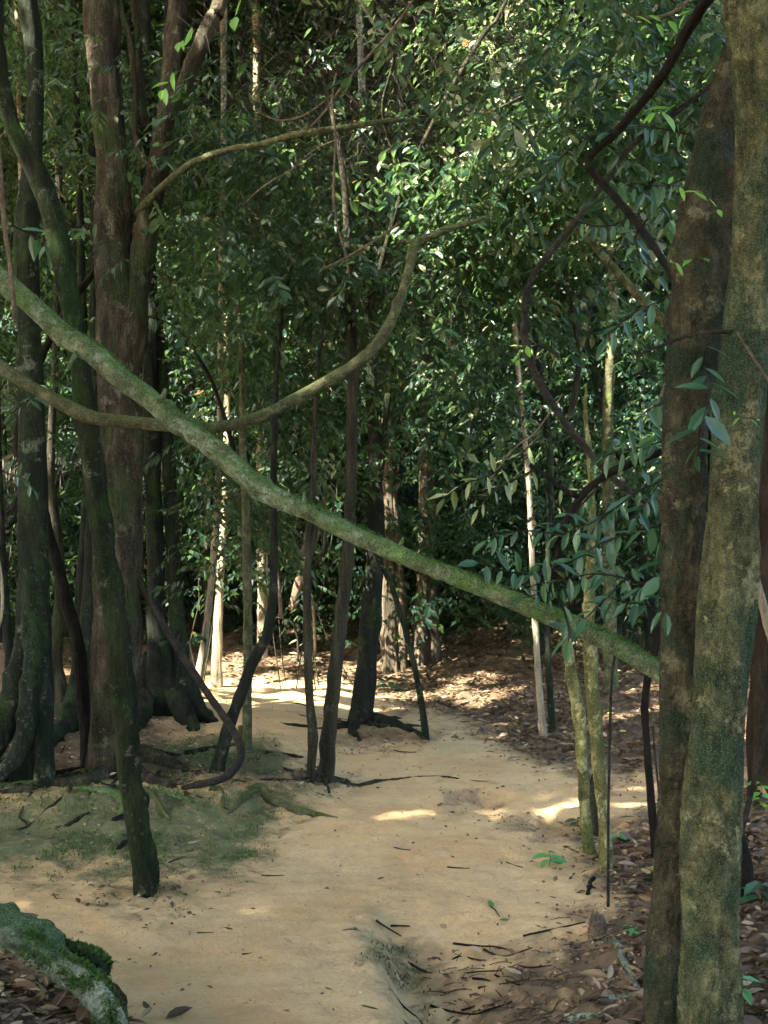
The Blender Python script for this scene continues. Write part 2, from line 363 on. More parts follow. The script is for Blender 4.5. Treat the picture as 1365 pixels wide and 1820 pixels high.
# ------------------------------------------------------------------ where sunlight comes through the leaf cover
LITS = []
def lit(x, y, d=None, r=.3):
    LITS.append((gh(x, y) if d is None else P(x, y, d), r))
for k_ in range(16): lit(775 + k_ * 19, 1441 + 4 * math.sin(k_ * 1.3), r=.085 + .03 * math.sin(k_ * 2.1) - .03 * (k_ > 9))
for k_ in range(9): lit(1010 + k_ * 20, 1424 - k_ * 4, r=.11)
for x in range(330, 900, 45): lit(x, 1232 + (x % 4) * 3, r=.34)
for x, y, r in ((360, 1212, .3), (480, 1208, .25), (420, 1250, .28), (560, 1222, .3), (600, 1255, .2), (450, 1262, .22), (540, 1247, .25), (700, 1260, .2), (680, 1225, .3), (640, 1185, .3),
                (800, 1440, .10), (860, 1437, .11), (920, 1452, .10), (980, 1440, .12), (1020, 1432, .10), (1090, 1425, .13), (1140, 1400, .14), (950, 1408, .06), (1110, 1270, .12), (1150, 1268, .12), (1060, 1272, .1),
                (840, 1262, .2), (780, 1235, .3), (1340, 1480, .12), (1350, 1395, .12), (1345, 1300, .2), (240, 1722, .05), (290, 1712, .045), (195, 1732, .04), (320, 1705, .05), (150, 1740, .05), (700, 1452, .06), (760, 1446, .07), (30, 1618, .05), (80, 1622, .04),
                (120, 1245, .3), (110, 1200, .3), (520, 1175, .3), (420, 1180, .3), (900, 1232, .15), (250, 1810, .03)): lit(x, y, r=r * (1.15 if r < .15 and y < 1500 else .8 if y > 1500 else 1))
for x, y, d, r in ((395, 1000, 14, .6), (390, 1120, 14, .6), (400, 880, 14, .5), (360, 1180, 13.4, .5), (38, 1070, 13, .3), (285, 690, 11.5, .25), (762, 620, 16.5, .5), (755, 720, 16.5, .3), (690, 1100, 16, .4), (466, 1000, 17.5, .5),
                   (960, 700, 10.3, .22), (940, 900, 10.3, .2), (945, 980, 10.3, .15), (1015, 1190, 6.2, .07), (1022, 1260, 6.2, .07), (1050, 1120, 6, .07), (1052, 1200, 6, .06),
                   (172, 100, 8, .22), (180, 260, 8, .18), (275, 310, 8.6, .12), (640, 610, 5.3, .1), (720, 500, 5.3, .12), (560, 232, 7.5, .12), (1345, 1060, 6.4, .1),
                   (800, 90, 9, 1.1), (700, 160, 9, .8), (900, 190, 9, .9), (620, 100, 9, .5), (780, 330, 8.5, .7), (950, 60, 9, .8), (1080, 120, 8, .6), (700, 330, 9, .5), (880, 400, 9, .4), (540, 200, 10, .35),
                   (520, 640, 15, .6), (600, 560, 16, .7), (150, 930, 14, .6), (1130, 640, 12, .5), (430, 480, 17, .8), (870, 870, 8, .2), (680, 480, 18, .8), (230, 330, 18, .6), (1150, 780, 13, .4), (1000, 560, 10, .25), (1180, 150, 9, .5)):
    lit(x, y, d, r)
for x, y, d in ((480, 250, 6.7), (540, 236, 6.5), (600, 228, 6.5), (650, 221, 6.5), (450, 700, 5.2), (560, 690, 5.2), (600, 664, 5.2), (270, 320, 8.2), (278, 270, 8.2), (320, 150, 8.2), (360, 70, 8.2), (175, 30, 8.1), (176, 330, 8.1)): lit(x, y, d, .1)
_r2 = np.random.default_rng(21)
for i in range(150):                                              # flecks of sun over the near side of the high leaves
    a_, q_ = _r2.uniform(0, 6.28), math.sqrt(_r2.random())
    lit(860 + 330 * q_ * math.cos(a_), 110 + 300 * q_ * math.sin(a_) * (1 if math.sin(a_) > 0 else .6), _r2.uniform(7.3, 8.8), _r2.uniform(.14, .42))
for x in (600, 700, 800, 900, 1000, 1090):
    for y in (-60, 60, 170, 280): lit(x + (y % 50) - 20, y + (x % 37), 7.3 + ((x + y) % 7) * .12, .62 if y < 200 else .42)
for i in range(80): lit(_r2.uniform(230, 1200), _r2.uniform(300, 900), _r2.uniform(8.5, 15), _r2.uniform(.12, .4))
for i in range(16): lit(_r2.uniform(0, 180), _r2.uniform(100, 1000), _r2.uniform(12, 16), _r2.uniform(.2, .5))
LC = np.array([c for c, r in LITS]); LR = np.array([r for c, r in LITS])
def keep(p, frac=1.0, pad=.04):
    """False for leaves that would stand between the sun and a place the photograph shows in sunlight"""
    k = np.ones(len(p), bool)
    for c, r in zip(LC, LR):
        v = p - c; t = v @ SUN; dist = np.linalg.norm(v - t[:, None] * SUN, axis=1)
        hit = (t > r + .06) & (dist < r + pad)
        if frac < 1: hit &= rng.random(len(p)) < frac
        k &= ~hit
    return k

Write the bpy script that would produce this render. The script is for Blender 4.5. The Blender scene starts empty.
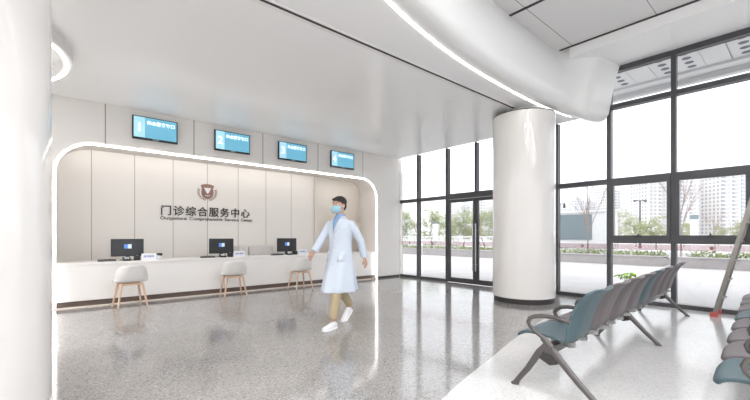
import bpy, bmesh, math, random
from mathutils import Vector, Matrix
random.seed(7)
SC = bpy.context.scene
COL = SC.collection
PI = math.pi

# ------------------------------------------------------------------ helpers
def lin(c):
    c = c/255.0
    return c/12.92 if c <= 0.04045 else ((c+0.055)/1.055)**2.4
def rgb(r, g, b): return (lin(r), lin(g), lin(b), 1)

def mat(name, col, rough=0.5, metal=0.0, emit=0.0, ecol=None, spec=0.5, coat=0.0, noise=0.0, nscale=6.0, bump=0.0, bscale=80.0):
    m = bpy.data.materials.new(name); m.use_nodes = True
    nt = m.node_tree; b = nt.nodes['Principled BSDF']
    b.inputs['Base Color'].default_value = col
    b.inputs['Roughness'].default_value = rough
    b.inputs['Metallic'].default_value = metal
    b.inputs['Specular IOR Level'].default_value = spec
    b.inputs['Coat Weight'].default_value = coat
    b.inputs['Coat Roughness'].default_value = 0.05
    if emit:
        b.inputs['Emission Color'].default_value = ecol or col
        b.inputs['Emission Strength'].default_value = emit
    tc = nt.nodes.new('ShaderNodeTexCoord')
    if noise:
        n = nt.nodes.new('ShaderNodeTexNoise'); n.inputs['Scale'].default_value = nscale
        n.inputs['Detail'].default_value = 4
        nt.links.new(tc.outputs['Object'], n.inputs['Vector'])
        mx = nt.nodes.new('ShaderNodeMix'); mx.data_type = 'RGBA'
        mx.inputs[6].default_value = tuple(max(0, c*(1-noise)) for c in col[:3])+(1,)
        mx.inputs[7].default_value = tuple(min(1, c*(1+noise)) for c in col[:3])+(1,)
        nt.links.new(n.outputs['Fac'], mx.inputs[0]); nt.links.new(mx.outputs[2], b.inputs['Base Color'])
    if bump:
        n = nt.nodes.new('ShaderNodeTexNoise'); n.inputs['Scale'].default_value = bscale
        nt.links.new(tc.outputs['Object'], n.inputs['Vector'])
        bp = nt.nodes.new('ShaderNodeBump'); bp.inputs['Strength'].default_value = bump; bp.inputs['Distance'].default_value = 0.01
        nt.links.new(n.outputs['Fac'], bp.inputs['Height']); nt.links.new(bp.outputs['Normal'], b.inputs['Normal'])
    return m

def mth(nt, op, a, b=None, c=None):
    n = nt.nodes.new('ShaderNodeMath'); n.operation = op
    for i, v in enumerate((a, b, c)):
        if v is None: continue
        if isinstance(v, (int, float)): n.inputs[i].default_value = v
        else: nt.links.new(v, n.inputs[i])
    return n.outputs[0]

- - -

### WORK TO DO
Reproduce the listing above exactly, excluding all pictures.

### RESPONSE
The Blender Python script for this scene continues. Write part 2, from line 363 on. More parts follow. The script is for Blender 4.5. Treat the picture as 1365 pixels wide and 1820 pixels high.
# ------------------------------------------------------------------ where sunlight comes through the leaf cover
LITS = []
def lit(x, y, d=None, r=.3):
    LITS.append((gh(x, y) if d is None else P(x, y, d), r))
for k_ in range(16): lit(775 + k_ * 19, 1441 + 4 * math.sin(k_ * 1.3), r=.085 + .03 * math.sin(k_ * 2.1) - .03 * (k_ > 9))
for k_ in range(9): lit(1010 + k_ * 20, 1424 - k_ * 4, r=.11)
for x in range(330, 900, 45): lit(x, 1232 + (x % 4) * 3, r=.34)
for x, y, r in ((360, 1212, .3), (480, 1208, .25), (420, 1250, .28), (560, 1222, .3), (600, 1255, .2), (450, 1262, .22), (540, 1247, .25), (700, 1260, .2), (680, 1225, .3), (640, 1185, .3),
                (800, 1440, .10), (860, 1437, .11), (920, 1452, .10), (980, 1440, .12), (1020, 1432, .10), (1090, 1425, .13), (1140, 1400, .14), (950, 1408, .06), (1110, 1270, .12), (1150, 1268, .12), (1060, 1272, .1),
                (840, 1262, .2), (780, 1235, .3), (1340, 1480, .12), (1350, 1395, .12), (1345, 1300, .2), (240, 1722, .05), (290, 1712, .045), (195, 1732, .04), (320, 1705, .05), (150, 1740, .05), (700, 1452, .06), (760, 1446, .07), (30, 1618, .05), (80, 1622, .04),
                (120, 1245, .3), (110, 1200, .3), (520, 1175, .3), (420, 1180, .3), (900, 1232, .15), (250, 1810, .03)): lit(x, y, r=r * (1.15 if r < .15 and y < 1500 else .8 if y > 1500 else 1))
for x, y, d, r in ((395, 1000, 14, .6), (390, 1120, 14, .6), (400, 880, 14, .5), (360, 1180, 13.4, .5), (38, 1070, 13, .3), (285, 690, 11.5, .25), (762, 620, 16.5, .5), (755, 720, 16.5, .3), (690, 1100, 16, .4), (466, 1000, 17.5, .5),
                   (960, 700, 10.3, .22), (940, 900, 10.3, .2), (945, 980, 10.3, .15), (1015, 1190, 6.2, .07), (1022, 1260, 6.2, .07), (1050, 1120, 6, .07), (1052, 1200, 6, .06),
                   (172, 100, 8, .22), (180, 260, 8, .18), (275, 310, 8.6, .12), (640, 610, 5.3, .1), (720, 500, 5.3, .12), (560, 232, 7.5, .12), (1345, 1060, 6.4, .1),
                   (800, 90, 9, 1.1), (700, 160, 9, .8), (900, 190, 9, .9), (620, 100, 9, .5), (780, 330, 8.5, .7), (950, 60, 9, .8), (1080, 120, 8, .6), (700, 330, 9, .5), (880, 400, 9, .4), (540, 200, 10, .35),
                   (520, 640, 15, .6), (600, 560, 16, .7), (150, 930, 14, .6), (1130, 640, 12, .5), (430, 480, 17, .8), (870, 870, 8, .2), (680, 480, 18, .8), (230, 330, 18, .6), (1150, 780, 13, .4), (1000, 560, 10, .25), (1180, 150, 9, .5)):
    lit(x, y, d, r)
for x, y, d in ((480, 250, 6.7), (540, 236, 6.5), (600, 228, 6.5), (650, 221, 6.5), (450, 700, 5.2), (560, 690, 5.2), (600, 664, 5.2), (270, 320, 8.2), (278, 270, 8.2), (320, 150, 8.2), (360, 70, 8.2), (175, 30, 8.1), (176, 330, 8.1)): lit(x, y, d, .1)
_r2 = np.random.default_rng(21)
for i in range(150):                                              # flecks of sun over the near side of the high leaves
    a_, q_ = _r2.uniform(0, 6.28), math.sqrt(_r2.random())
    lit(860 + 330 * q_ * math.cos(a_), 110 + 300 * q_ * math.sin(a_) * (1 if math.sin(a_) > 0 else .6), _r2.uniform(7.3, 8.8), _r2.uniform(.14, .42))
for x in (600, 700, 800, 900, 1000, 1090):
    for y in (-60, 60, 170, 280): lit(x + (y % 50) - 20, y + (x % 37), 7.3 + ((x + y) % 7) * .12, .62 if y < 200 else .42)
for i in range(80): lit(_r2.uniform(230, 1200), _r2.uniform(300, 900), _r2.uniform(8.5, 15), _r2.uniform(.12, .4))
for i in range(16): lit(_r2.uniform(0, 180), _r2.uniform(100, 1000), _r2.uniform(12, 16), _r2.uniform(.2, .5))
LC = np.array([c for c, r in LITS]); LR = np.array([r for c, r in LITS])
def keep(p, frac=1.0, pad=.04):
    """False for leaves that would stand between the sun and a place the photograph shows in sunlight"""
    k = np.ones(len(p), bool)
    for c, r in zip(LC, LR):
        v = p - c; t = v @ SUN; dist = np.linalg.norm(v - t[:, None] * SUN, axis=1)
        hit = (t > r + .06) & (dist < r + pad)
        if frac < 1: hit &= rng.random(len(p)) < frac
        k &= ~hit
    return k

Write the bpy script that would produce this render. The script is for Blender 4.5. The Blender scene starts empty.
import bpy, bmesh, math, random
from mathutils import Vector, Matrix
random.seed(7)
SC = bpy.context.scene
COL = SC.collection
PI = math.pi

# ------------------------------------------------------------------ helpers
def lin(c):
    c = c/255.0
    return c/12.92 if c <= 0.04045 else ((c+0.055)/1.055)**2.4
def rgb(r, g, b): return (lin(r), lin(g), lin(b), 1)

def mat(name, col, rough=0.5, metal=0.0, emit=0.0, ecol=None, spec=0.5, coat=0.0, noise=0.0, nscale=6.0, bump=0.0, bscale=80.0):
    m = bpy.data.materials.new(name); m.use_nodes = True
    nt = m.node_tree; b = nt.nodes['Principled BSDF']
    b.inputs['Base Color'].default_value = col
    b.inputs['Roughness'].default_value = rough
    b.inputs['Metallic'].default_value = metal
    b.inputs['Specular IOR Level'].default_value = spec
    b.inputs['Coat Weight'].default_value = coat
    b.inputs['Coat Roughness'].default_value = 0.05
    if emit:
        b.inputs['Emission Color'].default_value = ecol or col
        b.inputs['Emission Strength'].default_value = emit
    tc = nt.nodes.new('ShaderNodeTexCoord')
    if noise:
        n = nt.nodes.new('ShaderNodeTexNoise'); n.inputs['Scale'].default_value = nscale
        n.inputs['Detail'].default_value = 4
        nt.links.new(tc.outputs['Object'], n.inputs['Vector'])
        mx = nt.nodes.new('ShaderNodeMix'); mx.data_type = 'RGBA'
        mx.inputs[6].default_value = tuple(max(0, c*(1-noise)) for c in col[:3])+(1,)
        mx.inputs[7].default_value = tuple(min(1, c*(1+noise)) for c in col[:3])+(1,)
        nt.links.new(n.outputs['Fac'], mx.inputs[0]); nt.links.new(mx.outputs[2], b.inputs['Base Color'])
    if bump:
        n = nt.nodes.new('ShaderNodeTexNoise'); n.inputs['Scale'].default_value = bscale
        nt.links.new(tc.outputs['Object'], n.inputs['Vector'])
        bp = nt.nodes.new('ShaderNodeBump'); bp.inputs['Strength'].default_value = bump; bp.inputs['Distance'].default_value = 0.01
        nt.links.new(n.outputs['Fac'], bp.inputs['Height']); nt.links.new(bp.outputs['Normal'], b.inputs['Normal'])
    return m

def mth(nt, op, a, b=None, c=None):
    n = nt.nodes.new('ShaderNodeMath'); n.operation = op
    for i, v in enumerate((a, b, c)):
        if v is None: continue
        if isinstance(v, (int, float)): n.inputs[i].default_value = v
        else: nt.links.new(v, n.inputs[i])
    return n.outputs[0]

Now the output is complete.